"The unconscious is structured like a language." — Jacques Lacan
Introduction
In my Chinese Room Fallacy paper, I argued that our definition of 'understanding' reflects an anthropocentric bias—defining it in terms of what sounds intuitive; 'perceiving', 'interpretation of meaning' and 'to understand', all of which is somewhat circular and falls apart under logical scrutiny. I defined understanding as the capacity to memorise foundational axioms, apply them to novel contexts, and build upon them through replication, recombination, and adaptive generalisation across hierarchical levels of abstraction. Understanding is deeply tied to our linguistic and cognitive framework, meaning that it is system-relative.

A useful thought: Bees construct perfect hexagonal combs—not because they understand Euclidean geometry, but because their evolved cognitive-behavioural system encodes an implicit structure that reliably results in this output, which we call a hexagon because of our specific meaning-structure.
Conscious Rationalisation
I don't think we can say that consciousness is required for understanding when 99.99% of our actions, beliefs, and biases, are all subconscious.
Another useful thought—If you walk to a door to exit your house, but you are not consciously aware of the entire process of walking to the door to exit, do you not understand what you are doing? Perhaps absurd to suggest so. To do so, it requires a level of abstraction and meaning-assignment to different actions (by yourself), and objects around you (environment modelling). Walking to a door requires a bunch of different sub-goals, but you subconsciously perform this action. You might be aware of the what you're doing. The what is more of the post hoc rationalisation of the how. So the biomechanics, the balance adjustments, the sub-goals that lead you to do the higher order outputs. But the actual mechanism of walking to the door, you're not consciously aware of.
Most people confuse understanding with reflective understanding — the highest-order, conscious, introspective form of cognition. But in reality, understanding operates at multiple levels of abstraction, most of which are non-reflective and subconscious.
When you speak, you're not—it's weird because you're not consciously aware of the words coming out of your mouth. You can speak really fast and say whatever you want to say, but for some reason, you're not consciously aware of each word being said. The words just come out of your mouth. Even when you try really hard to be consciously aware of each word you're saying, it's very difficult to do so. The words emerge probabilistically and subconsciously. Do you not understand what you're saying? No, of course you understand what you're saying. What you're doing is making a post hoc rationalisation of the words you speak—a post hoc conscious rationalisation of the words you say—and you attribute that to understanding when in reality, the real understanding was the subconscious abstraction and probabilistic outputs that gave rise to your saying the words.
The semantic processing—the actual mapping of meaning, context, relevance—happens in systems we can't consciously access. That's where the real understanding lives. But we mistake our after-the-fact conscious reflection on what we've said for the understanding itself. Conscious awareness = a tiny subset of understanding.

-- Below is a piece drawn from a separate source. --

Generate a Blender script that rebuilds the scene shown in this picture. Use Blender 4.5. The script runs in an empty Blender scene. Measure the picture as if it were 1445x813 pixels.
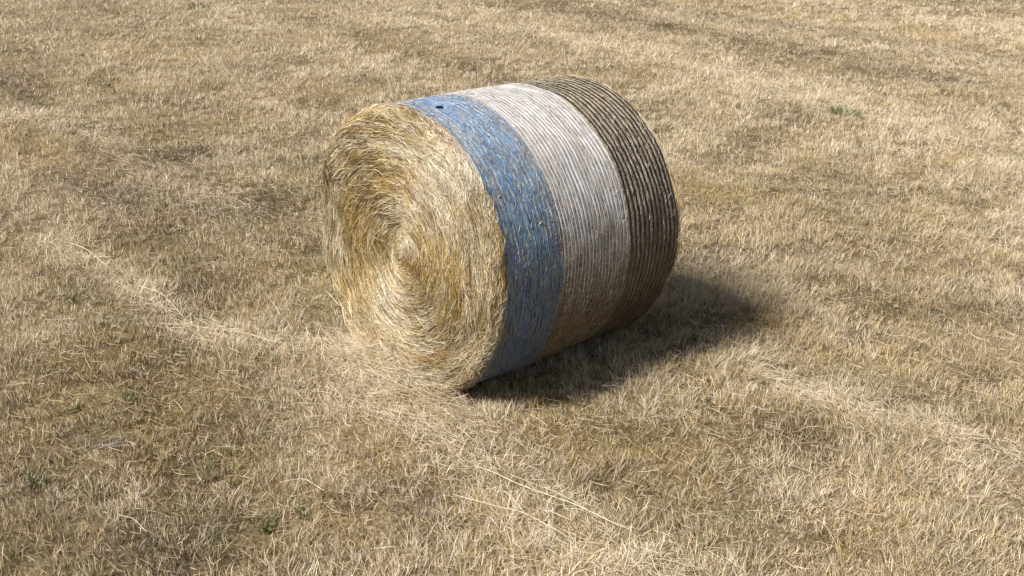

The Spectrum of Abstraction
Understanding exists on a spectrum of abstraction, ranging from low-level procedural knowledge to high-level reflective cognition. At the lower end of this spectrum lies procedural, implicit understanding—the kind that governs how we navigate through doorways, move through physical space, use language fluently without consciously thinking about grammar, or anticipate a friend's mood from subtle body language cues. We don't consciously think these processes through, yet we understand them functionally in the most practical sense.
At the higher end of the spectrum exists what we might call reflective, explicit understanding, which is deeply tied to human linguistics and meaning-structures. This includes grasping complex concepts like Gödel's incompleteness theorem, reflecting on moral dilemmas, or engaging in debates about consciousness itself. This level of understanding feels like what we call "true" understanding precisely because it's verbalizable and introspective—we can articulate it, examine it, and communicate it to others.
However, this high-level understanding that we privilege in our conception of cognition is actually built on mountains of prior unconscious representations. The sophisticated semantic processing, pattern recognition, and contextual modelling that make explicit reasoning possible all operate below the threshold of conscious awareness, suggesting that what we consider the pinnacle of understanding may actually be a narrow slice of a much broader cognitive phenomenon.
The Bottom Line
AI may not have the high-level post-hoc "feeling" of understanding — but that doesn't mean it lacks it altogether. Just like a bee understands how to construct a hexagon — it doesn't necessarily philosophise about it.